The Ethics Investigation and USPTO Discipline
The OED investigated Mr. Mahalek arising from the conduct at issue in the HTC and Sharp litigations. Although such investigations are confidential, it is believed that other attorneys at the Niro firm have been or are presently being either investigated or are the subject of a disciplinary adjudication before the USPTO.
Mr. Mahalek settled with the OED Director. The settlement agreement, which was accepted by the USPTO Director, found that Mr. Mahalek’s conduct in the HTC and Sharp litigations violated multiple USPTO ethics rules.

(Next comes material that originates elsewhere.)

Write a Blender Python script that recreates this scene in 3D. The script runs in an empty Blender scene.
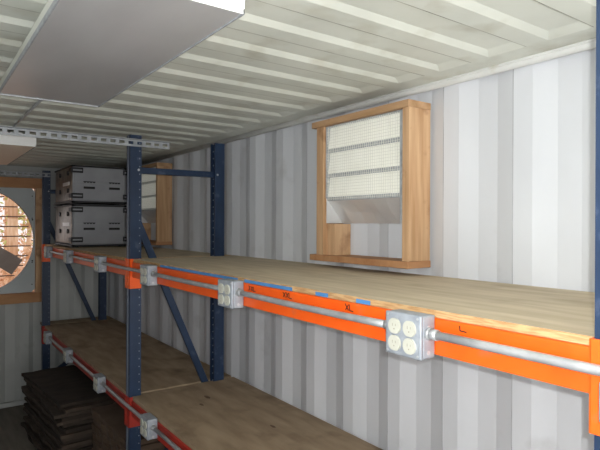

Many practitioners are surprised to learn that the USPTO’s ethics rules apply to conduct outside of the USPTO. In fact, the USPTO’s disciplinary rules proscribe conduct involving making false representations to a tribunal, engaging in fraudulent, misleading or dishonest conduct, and engaging in conduct prejudicial to the administration of justice. In the settlement agreement, Mr. Mahalek agreed that his conduct inter alia violated five ethics rules:
37 C.F.R. § 10.23(a) – disreputable or gross misconduct;
37 C.F.R.,§ 10.23(b)(4) – conduct involving fraud, dishonesty, deceit or misrepresentation;
37 C.F.R. § 10.23(b)(5) – conduct prejudicial to the administration of justice;
37 C.F.R. § 10.85(a)(2) – knowingly advancing a claim or defense that is unwarranted under existing law; and
37 C.F.R. § 10.85(a)(3) – concealing or knowingly failing to disclose information that the practitioner is required by law to reveal.
Notably, the USPTO found that Mr. Mahalek was responsible for these ethics violations notwithstanding the fact that he was the most junior attorney on the litigation team and that he relied on the knowledge and expertise of senior partners in lawyers.
Takeaways
This case should serve as a reminder to all litigators that the USPTO can, and will, exercise its disciplinary jurisdiction over practitioner misconduct that occurs outside of the USPTO. Moreover, the USPTO can and does investigate misconduct arising in litigation. Sanctions entered by a district court can thus lead to very harsh consequences on the attorney discipline side. In this particular case, the level of punishment–an 18 month suspension–is reflective of the OED’s view that this particular form of misconduct is particularly egregious and warrants significant discipline.
Because of secrecy rules, we do not know what lies in store for the other Niro attorneys. Rest assured, things are brewing at the USPTO. If the Mahalek case is any indication, however, it would not be a surprise if other team members were to receive similar disciplinary sanctions from the USPTO.
Indeed, the scary part is that while an 18-month suspension is quite substantial, Mr. Mahalek may have gotten a “good deal” from the USPTO, perhaps because of his junior level at the Niro firm. Other former Niro firm members who were senior to Mr. Mahalek and who worked on the litigation may not be so fortunate.